── DATASET CONTENT ──

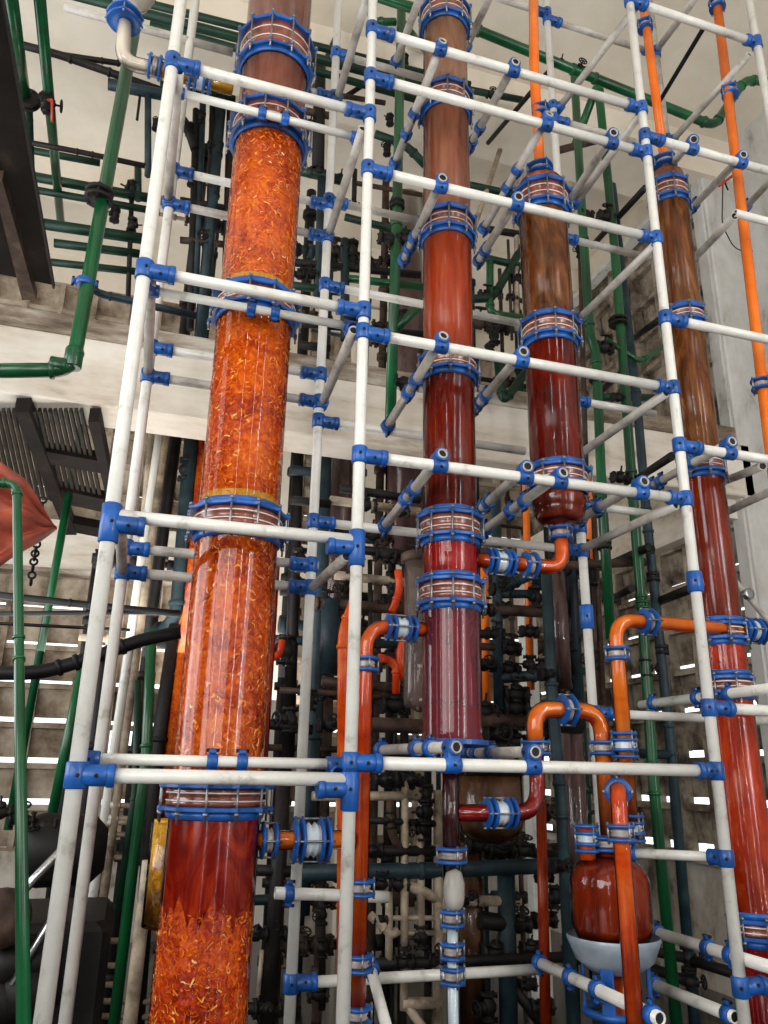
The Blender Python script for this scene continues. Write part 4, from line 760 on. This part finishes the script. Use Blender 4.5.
# ---- dark girder and grating, upper left
gd = thing('steel_girder', P(20, 150, 3.0), 'dark rusty girder hanging across the upper left corner', 'beam')
def slab(par, name, c4, thick, m):
    """board through four corner points, given real thickness"""
    n_ = (c4[1]-c4[0]).cross(c4[3]-c4[0]).normalized()*thick; n_ = n_*(-1 if n_.z < 0 else 1); mb = MB(); k = 0
    mb.v = [p for p in c4]+[p+n_ for p in c4]
    for f in ((0, 1, 2, 3), (7, 6, 5, 4), (0, 4, 5, 1), (1, 5, 6, 2), (2, 6, 7, 3), (3, 7, 4, 0)): mb.face(f, m, False)
    return mb.build(name, par)
zg = P(50, 285, 4.6).z
def atz(px, py, z): d = ray(px, py); return EYE+d*((z-1.6)/d.z)
slab(gd, 'flange_plate', [atz(-60, -60, zg), atz(-9, -60, zg), atz(53, 285, zg), atz(-60, 262, zg)], .04, 'dark_wood_steel')
slab(gd, 'web', [atz(-8, -60, zg)-Z_*.02, atz(-6, -60, zg)-Z_*.02, atz(55, 286, zg)-Z_*.02, atz(53, 286, zg)-Z_*.02], .03, 'dark_iron')
slab(gd, 'stay', [atz(-8, 180, zg-.06), atz(2, 180, zg-.06), atz(36, 300, zg-.06), atz(22, 300, zg-.06)], .06, 'brown_iron')
gr = thing('steel_grating', P(50, 460, 4.6), 'dark rusty grating platform hanging below the beam at left', 'platform')
zq = 3.8
for i in range(22):
    x0 = -30+i*5.2; slab(gr, 'grating_bar', [atz(x0, 412, zq), atz(x0+3.0, 412, zq), atz(x0+3.0+20, 500, zq), atz(x0+20, 500, zq)], .03, 'dark_mesh')
for (p0, p1, w) in (((14, 412), (66, 535), 15), ((88, 422), (108, 505), 11)):
    slab(gr, 'bearer', [atz(*p0, zq-.05), atz(p0[0]+w, p0[1], zq-.05), atz(p1[0]+w*.7, p1[1], zq-.05), atz(*p1, zq-.05)], .1, 'dark_wood_steel')
for (p0, p1, h) in (((36, 450), (104, 462), 12), ((50, 488), (106, 500), 13), ((66, 522), (108, 530), 9)):
    slab(gr, 'cross_bar', [atz(p0[0], p0[1], zq-.03), atz(p1[0], p1[1], zq-.03), atz(p1[0], p1[1]+h, zq-.03), atz(p0[0], p0[1]+h, zq-.03)], .08, 'dark_wood_steel')
mb = MB(); pts = [P(43, 500, 4.0), P(40, 525, 4.0), P(36, 548, 4.0), P(34, 560, 4.0), P(31, 582, 4.0)]
for i in range(14):
    t = i/13*4; k = min(int(t), 3); q = pts[k].lerp(pts[k+1], t-k); mb.torus(q, X_ if i % 2 else Y_, .016, .006, 'dark_iron', 10, 5)
tag(mb.build('chain'), 'dark hanging chain in front of the red tarpaulin', 'chain')
# ---- red tarpaulin: folded cloth
mb = MB(); nu, nv = 40, 26; a0 = P(-30, 440, 3.6); a1 = P(-30, 590, 3.6); tip = P(56, 528, 3.9); topr = P(22, 470, 3.7)
rows = []
for i in range(nu+1):
    s = i/nu; row = []
    up = a0.lerp(P(24, 478, 3.7), min(1, s*1.7)) if s < .588 else P(24, 478, 3.7).lerp(tip, (s-.588)/.412)
    dn = a1.lerp(tip, s)
    for j in range(nv+1):
        t = j/nv; p = up.lerp(dn, t); p = p+Vector((0, .05*math.sin(16*(t+.3*s))*(1-s*.8)+.03*math.sin(34*t-8*s)*(1-s), 0)); row.append(p)
    rows.append(row)
for r in rows: mb.v += r
for i in range(nu):
    for j in range(nv): q = i*(nv+1)+j; mb.face((q, q+nv+1, q+nv+2, q+1), 'red_tarp')
tp = mb.build('tarpaulin'); tag(tp, 'folded dull red tarpaulin hanging at the left edge', 'tarpaulin')
sm = tp.modifiers.new('thickness', 'SOLIDIFY'); sm.thickness = .006
# ---- dark machine, bottom left
mc = thing('machine', P(40, 900, 4.4), 'dark machine with shiny steel rods at the bottom left', 'machine')
c = P(15, 930, 4.6); mb = MB(); mb.box((c.x-.3, 4.9, .45), (1.5, .9, .9), 'dark_iron', bev=.04); mb.build('body', mc)
mb = MB(); mb.cyl(P(-10, 925, 4.3), P(62, 850, 4.3), .022, 'steel', 12); mb.build('rod', mc)
mb = MB(); mb.cyl(P(12, 985, 4.2), P(60, 905, 4.2), .016, 'steel', 12); mb.build('rod', mc)
mb = MB(); q = P(2, 918, 4.2); mb.lathe([(.05, -.04), (.12, -.04), (.125, 0), (.12, .04), (.05, .04)], q, Y_, 'brown_iron', 24); mb.build('pulley', mc)
mb = MB(); mb.lathe([(.1, 0), (.16, .02), (.18, .1), (.17, .35), (.1, .42)], P(20, 850, 4.7), X_, 'dark_iron', 24); mb.build('motor', mc)
for x, y in ((0, 812), (22, 820), (44, 826), (60, 832), (30, 842)): valve(mc, P(x, y, 4.6), X_, .05)
for x, y, s in ((14, 962, .1), (30, 990, .12), (5, 1000, .12), (40, 960, .08)):
    mb = MB(); mb.lathe([(s*.3, -s), (s*.8, -s*.9), (s, -s*.5), (s, s*.5), (s*.8, s*.9), (s*.3, s)], P(x, y, 4.3), Vector((1, .3, .2)), 'dark_iron', 18); mb.build('casing', mc)
# grey lever at the right wall
lv = thing('lever_arm', P(740, 590, 4.4), 'grey slotted lever arm against the wall behind the far right column', 'lever')
mb = MB(); mb.path([P(726, 570, 4.6), P(744, 592, 4.5), P(764, 616, 4.4), P(790, 640, 4.3)], .02, 'grey_tube', .05, 10); mb.lathe([(.02, -.02), (.04, -.02), (.04, .02), (.02, .02)], P(748, 594, 4.45), Y_, 'steel', 14); mb.build('arm', lv)
# stray wire at the right pillar
mb = MB(); mb.path([P(723, 178, 4.9), P(722, 225, 4.9), P(735, 250, 4.9), P(755, 252, 4.9), P(768, 240, 4.9)], .006, 'brown_iron', .1, 6); tag(mb.build('wire'), 'thin loose wire hanging on the pillar at right', 'wire')
mb = MB(); mb.path([P(719, 186, 4.85), P(732, 176, 4.85)], .014, 'red_plastic', 0, 8); mb.path([P(722, 176, 4.85), P(728, 190, 4.85)], .008, 'dark_iron', 0, 8); tag(mb.build('wall_tap'), 'small red and black tap on the pillar at right', 'tap')
# ------------------------------------------------------------------ light
w = bpy.data.worlds.new('sky'); bpy.context.scene.world = w; w.use_nodes = True
bg = w.node_tree.nodes['Background']; bg.inputs[0].default_value = (.93, .97, 1, 1); bg.inputs[1].default_value = 2.2
def area(name, loc, tgt, sx, sy, e, col=(1, 1, 1)):
    l = bpy.data.lights.new(name, 'AREA'); l.shape = 'RECTANGLE'; l.size = sx; l.size_y = sy; l.energy = e; l.color = col
    o = bpy.data.objects.new(name, l); C.objects.link(o); o.location = loc
    o.rotation_euler = (Vector(tgt)-Vector(loc)).to_track_quat('-Z', 'Y').to_euler(); return o
area('fill_light_front', (1.5, -3.6, 3.5), (1.2, 4, 3.2), 7, 4.5, 35, (1, .98, .95))  # added broad fill behind the camera for the rack's front
area('fill_light_side', (-5.3, -1.2, 3.4), (1.2, 3.2, 3.0), 3.5, 4, 270, (1, .98, .96))  # added fill from the left front, set aside to limit glare on the glass
area('fill_light_right', (4.85, -2.4, 3.4), (1.2, 3.2, 3.0), 2.6, 4, 160, (1, .98, .96))  # added fill from the right front; the wall here has no opening
area('window_strip_right', (4.2, -3.0, 5), (1, 3, 4.5), .12, 9, 110)
area('window_strip_centre', (1.7, -4.2, 5), (1.5, 3, 4.5), .12, 9, 90)
area('window_strip_left', (-2.0, -2.4, 5), (2, 3, 4.5), .12, 9, 80)
area('fill_light_left', (-5.6, 4.5, 3.6), (3, 4.6, 5), 4, 4, 260, (.95, .98, 1))  # added fill that brightens the room from the left
area('bay_fill_back', (0.5, 7.3, 2.4), (0.8, 7.2, 7), 6, 2.0, 150, (1, .98, .94))  # added upward fill in the rear bay, not a fitting of the room
area('fill_light_ceiling', (-1.5, -1.5, 3.0), (1.5, 4.5, 7.6), 3, 2, 90, (1, .97, .9))  # added fill aimed up to brighten the ceiling
vs = bpy.context.scene.view_settings; vs.view_transform = 'Standard'; vs.look = 'None'; vs.exposure = 0; vs.gamma = 1; vs.use_curve_mapping = False
for o in bpy.data.objects:
    if o.parent is None and 'label' in o.keys():
        g = {'glass_column': 'glass columns standing in the rack', 'valve_run': 'dark pipe and valve runs behind the rack', 'pipe_bundle': 'far dark pipework', 'back_column': 'columns behind the rack', 'glass_pipe': 'glass pipes with blue flanges', 'green_pipe': 'green pipes', 'orange_pipe': 'orange pipes behind the rack', 'teal_pipe': 'dark teal pipes', 'black_pipe': 'black pipes'}.get(o.name.split('.')[0])
        if g: o['group'] = g
for o in bpy.data.objects:
    if '_o' in o: del o['_o']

───

▶ GIVEN REQUEST
Identify and list each line with the word "scene".

▶ SOLUTION TO THE EXERCISE
The Blender Python script for this scene continues. Write part 4, from line 760 on. This part finishes the script. Use Blender 4.5.
w = bpy.data.worlds.new('sky'); bpy.context.scene.world = w; w.use_nodes = True
vs = bpy.context.scene.view_settings; vs.view_transform = 'Standard'; vs.look = 'None'; vs.exposure = 0; vs.gamma = 1; vs.use_curve_mapping = False